As with his Defence and other writings, John Adams had a personal perspective on how to interpret the Discourses’ significance and scope (vols. 18:539, 544, 546–550; 19:130–132). Addressing his son Thomas Boylston on 19 September 1795, the vice president wrote: “I wish The Discourses on Davila were collected and printed as a fourth Volume, for they are in reality a Key to the whole. That Emulation in the human heart which is universal, and is not a Love of Equality but a desire of Superiority, is there develloped as the eternal & universal Cause of Parties and Factions, which renders the double Ballance indispensible in every free Republican Government” (Adams Papers).

The Discourses enjoyed yet other public reincarnations after John Adams was elected president in 1797. John Russell began reprinting the Discourses in the Boston Gazette from 2 September 1799 to 30 June 1800, emphasizing Adams’ foresight regarding the French Revolution’s descent into terror. In the 15 May issue, Russell solicited subscriptions for a book-length collection of the Discourses, thereby ensuring “a more durable publicity” for Adams’ work. Five years later, Russell and James Cutler printed a Boston edition titled Discourses on Davila. A Series of Papers, on Political History. Written in the Year 1790, and then Published in the Gazette of the United States. By an American Citizen. They omitted Adams’ No. 32 and set the 339 price at one dollar. Russell and Cutler added a postscript echoing Adams’ call for a balanced constitutional government. They advertised the book as “the offspring” of the author of the Defence, and “as correlative parts, or an additional volume to the above work.” Savoring his copy of the 1805 edition, a retired John Adams wrote the following in the margin: “Napoleon! Mutato nomine, de te fabula narrabatur! This book is a prophecy of your empire before your name was heard” (JA, D&A , 3:225; AFC , 9:262–264, 335; Hoefer, Nouv. biog. générale ; Catalogue of JA’s Library ; Descriptive List of Illustrations, No. 2, above; C. Bradley Thompson, John Adams and the Spirit of Liberty, Lawrence, Kans., 1998, p. 270–274; Boston Gazette, 22 April 1805, 6 June).

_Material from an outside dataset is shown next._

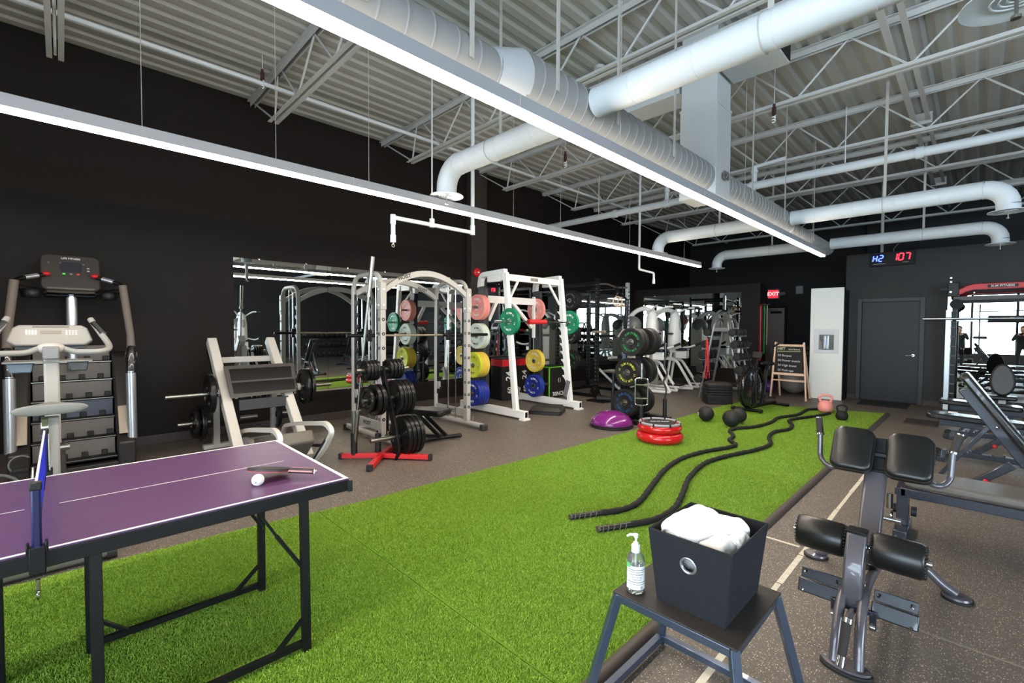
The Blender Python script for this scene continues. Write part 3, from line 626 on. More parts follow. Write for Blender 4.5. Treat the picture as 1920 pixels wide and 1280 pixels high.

Drafts of 17 of the 32 published essays, as well as the manuscript of No. 33, are filmed at Adams Papers Microfilms, Reel 374. For editorial arrangements of the Discourses that draw on John Adams’ related marginalia, see JA, Works , 6:221–403, and Haraszti, Prophets , p. 39, 165–179, 334–335. A modern reprint of the 1805 Discourses was issued by Da Capo Press in 1973.